Considérant que le représentant de l’Etat dans le département et les membres de l’organe délibérant de la collectivité territoriale ou du groupement des collectivités territoriales concernées, compte tenu des intérêts dont ils ont la charge, peuvent invoquer tout moyen à l’appui du recours ainsi défini; que les autres tiers ne peuvent invoquer que des vices en rapport direct avec l’intérêt lésé dont ils se prévalent ou ceux d’une gravité telle que le Juge devrait les relever d’office ».

C’est donc à la lumière de ces conditions de recevabilité que le tribunal a pu notamment examiner trois moyens. Le premier était tiré de l’irrégularité de l’avis d’appel public à la concurrence. La Société requérante soutenait en effet que cet avis d’appel public à la concurrence ne comportait pas les informations nécessaires. Le tribunal rejette néanmoins le moyen en estimant que « toutefois, elle n’établit pas en quoi ce manquement allégué de la personne publique à ces obligations de publicité et de mise en concurrence, l’aurait lésé ou aurait été susceptible de l’aléser eu égard à sa portée et au stade de la procédure auquel il se rapporte ».

La Société requérante soutenait, en deuxième lieu, que le marché aurait dû être alloti. Cependant, le tribunal retient que l’exception à l’allotissement est possible dès lors que « L’allotissement aurait rendu techniquement  plus difficile l’exécution de la prestation ; que, par suite, le pouvoir adjudicataire n’était pas tenu d’allotir ce marché public… ».

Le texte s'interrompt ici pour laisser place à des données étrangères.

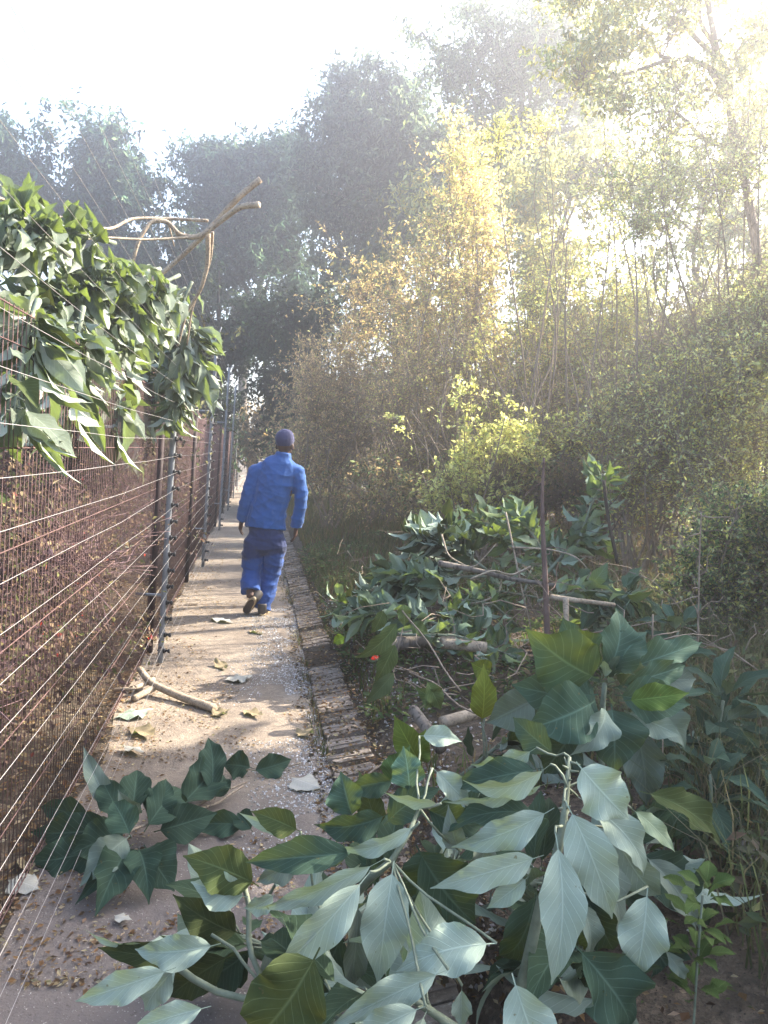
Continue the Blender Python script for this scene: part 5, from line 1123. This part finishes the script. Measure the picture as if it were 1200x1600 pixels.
for S_, E_, W_, sgn in ((sL, eL, wL, -1), (sR, eR, wR, 1)):
    limb(b, [chest + up_t * .12 + (S_ - chest) * .4, S_, (S_ + E_) / 2, E_, (E_ + W_) / 2, W_], [.06, .055, .046, .038, .034, .025])
    dn = nrm(W_ - E_ + np.array([0, .0, -.10])); side = np.array([0, 1., 0]); inn = nrm(np.cross(dn, side)) * 1.0
    palm = W_ + dn * .055
    b.loft([W_ - dn * .01, W_ + dn * .03, palm + dn * .035], [.020, .020, .019], [.024, .038, .040], sub=3)
    for q, (oy, ln) in enumerate([(.030, .068), (.010, .078), (-.011, .072), (-.030, .056)]):
        a0 = palm + dn * .028 + side * oy; c1 = -sgn * np.array([1., 0, 0])
        a1 = a0 + dn * ln * .45 + c1 * .004; a2 = a1 + dn * ln * .32 + c1 * .014; a3 = a2 + dn * ln * .2 + c1 * .018
        b.loft([a0, a1, a2, a3], [.0095, .009, .008, .006], k=8, sub=2)
    t0 = W_ + dn * .03 + side * .03; b.loft([t0, t0 + side * .028 + dn * .022, t0 + side * .034 + dn * .052 - sgn * np.array([.006, 0, 0])], [.012, .010, .0075], k=8, sub=2)
for H_, K_, A_ in ((hpL, kL, aL), (hpR, kR, aR)): limb(b, [pel * .5 + H_ * .5, H_, K_, A_], [.085, .085, .052, .036])
b.build('body', MSKIN, man, .0062, 3)
# jacket
b = Body(); hemc = J(415, 824)
b.loft([hemc, J(417, 805), J(422, 785), J(431, 755), J(436, 735), J(440, 722), J(442, 713)], [.184, .178, .170, .180, .184, .150, .072], [.145, .14, .135, .14, .125, .10, .072])
b.loft([J(442, 716), J(443, 708)], [.078, .068], sub=2)
for S_, E_, W_, h0 in ((sL, eL, wL, -1), (sR, eR, wR, 1)):
    cuff = W_ + nrm(W_ - E_) * .0
    b.loft([S_ * .65 + chest * .35 + np.array([0, 0, .05]), S_ - np.array([0, 0, .01]), (S_ + E_) / 2, E_, (E_ + W_) / 2, cuff], [.070, .072, .067, .063, .060, .056], [.072, .074, .066, .062, .060, .056])
b.loft([sL, sL * .5 + nk * .5 - up_t * .035, nk - up_t * .055, sR * .5 + nk * .5 - up_t * .035, sR], [.064, .076, .080, .076, .064]); b.ball(sL, .068); b.ball(sR, .068)
jk = b.build('jacket', MJ, man, .0075, 2, .038, 34., 4)
b = Body(); b.loft([J(443, 712), J(443, 708)], [.072, .066], sub=2); 
# seams of the jacket: yoke seam and hem stitching as thin cords
# trousers
b = Body()
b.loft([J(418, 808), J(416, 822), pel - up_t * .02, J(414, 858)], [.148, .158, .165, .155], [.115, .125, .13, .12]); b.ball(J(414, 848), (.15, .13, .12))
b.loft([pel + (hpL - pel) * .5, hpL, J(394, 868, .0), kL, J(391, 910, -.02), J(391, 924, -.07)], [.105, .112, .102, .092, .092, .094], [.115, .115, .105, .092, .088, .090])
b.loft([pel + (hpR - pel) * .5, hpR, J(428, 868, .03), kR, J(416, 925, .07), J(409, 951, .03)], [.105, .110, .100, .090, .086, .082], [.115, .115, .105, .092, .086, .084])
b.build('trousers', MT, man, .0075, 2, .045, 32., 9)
# hat
b = Body(); b.ball(hd + np.array([0, -.004, .034]), (.087, .107, .098), hr); ht = b.build('hat', MHAT, man, .007, 2, .008, 60, 3)
b = Body(); b.loft([J(442, 717), J(443, 707)], [.082, .070], [.072, .064], sub=2); b.build('collar', MJ, man, .008, 2)
# shoes
MSH = mat_noise('shoe_leather', (.03, .028, .03), (.07, .062, .055), 20, .6, .3, .002); MSO = mat_noise('shoe_sole', (.35, .26, .15), (.5, .4, .26), 20, .8, .3, .002)
MSOD = mat_noise('shoe_tread', (.04, .03, .025), (.09, .07, .055), 40, .85, .6, .003)
def shoe(heel, toe, up, lab):
    heel, toe, up = map(lambda q: np.array(q, float), (heel, toe, up)); d = nrm(toe - heel); up = nrm(up - (up @ d) * d); L_ = np.linalg.norm(toe - heel); s = np.cross(d, up)
    def ring(hs, zlo, zhi, k=20):
        pts = []
        for q in range(k):
            a = q * 2 * math.pi / k; x = -math.cos(a); y_ = math.sin(a); w_ = .038 + .012 * (x > 0) * x - .004 * (abs(x) < .4)
            pts.append((x * .5 + .5, y_ * w_ * hs))
        return pts
    acc = Acc(); v = []
    pr = ring(1.04, 0, 0)
    lay = [(0.0, 1.0), (.022, 1.05), (.030, 1.0)]
    for z, sc in lay: v += [heel + d * L_ * ((x - .5) * sc + .5) + s * y_ * sc + up * z for x, y_ in pr]
    k = 20; f = []
    for q in range(len(lay) - 1): f += [[q * k + j, q * k + (j + 1) % k, (q + 1) * k + (j + 1) % k, (q + 1) * k + j] for j in range(k)]
    v += [heel + d * L_ * .5, heel + d * L_ * .5 + up * .03]; f3 = [[3 * k, (j + 1) % k, j] for j in range(k)] + [[3 * k + 1, 2 * k + j, 2 * k + (j + 1) % k] for j in range(k)]
    acc.add(v, f, f3); uo = Body()
    uo.loft([heel + d * .03 + up * .12, heel + d * .035 + up * .07, heel + d * .05 + up * .04], [.044, .046, .044], [.044, .05, .055])
    uo.loft([heel + d * .02 + up * .045, heel + d * L_ * .45 + up * .05, heel + d * L_ * .75 + up * .042, heel + d * L_ * .96 + up * .03], [.038, .044, .046, .030], [.034, .036, .026, .014])
    so_ = uo.build('shoe', MSH, man, .006, 3)
    sole = acc.build('sole', MSO, man); sole.parent = so_
    acc = Acc(); q0 = [heel + d * L_ * ((x - .5) * .9 + .5) + s * y_ * .88 - up * .004 for x, y_ in pr]
    acc.add(q0 + [heel + d * L_ * .5 - up * .004], None, [[20, (j + 1) % 20, j] for j in range(20)]); td = acc.build('tread', MSOD, man); td.parent = so_
hR = J(405, 963); shoe([aR[0] + .0, aR[1] - .07, .006], [aR[0] + .03, aR[1] + .20, .006], [0, 0, 1], '')
tL = J(382, 953, .02); tL[2] = max(.008, tL[2] * 0 + .012)
hh2 = J(397, 935, -.16)
d_ = nrm(hh2 - tL); hh2 = tL + d_ * .275
shoe(hh2, tL, nrm(np.array([.25, .95, .35])), '')

# ------------------------------------------------------------------ air volume added to imitate lens flare veiling
acc = Acc(); acc.box((-118, -118, -1.5), (118, 118, 19.0))
mt, n, out = newmat('flare_haze_air')
vo = nd(n, 'ShaderNodeVolumePrincipled'); vo.inputs['Color'].default_value = (.93, .95, 1, 1); vo.inputs['Density'].default_value = .0115; vo.inputs['Anisotropy'].default_value = .72
n.links.new(vo.outputs[0], out.inputs['Volume'])
tag(acc.build('flare_haze', mt, smooth=False), kind='stuff')

for o in list(bpy.data.objects):
    if '_o' in o: del o['_o']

A cet égard, le tribunal a rappelé que si le décret N° 2016-360 du 25 mars 2016 relatif au marché public impose au pouvoir adjudicataire, qui décide de ne pas allotir un marché public répondant à un besoin dont la valeur est égale ou supérieure au seuil de procédure formalisée, de motiver son choix dans les documents de la consultation ou le rapport de présentation, ce décret n’est entré en vigueur qu’à compter du 1er avril 2016, de sorte qu’il n’est pas applicable au marchés public litigieux. Enfin, le tribunal a pu également rappeler que si le pouvoir adjudicataire a l’obligation d’indiquer dans les documents de consultation les critères d’attribution du marché et leurs conditions de mise en œuvre, il n’est en revanche pas tenu d’informer les candidats sur la méthode de notation des offres.

Le tribunal rejette la requête.

Références : TA CAEN 9 Juin 2016, requête n° 1500101.

Mots clés : Marchés publics, contestation de la validité d’un contrat, allotissement, vice en rapport direct avec l’intérêt et lésé, manquement aux obligations de publicité et de mise en concurrence, allotissement.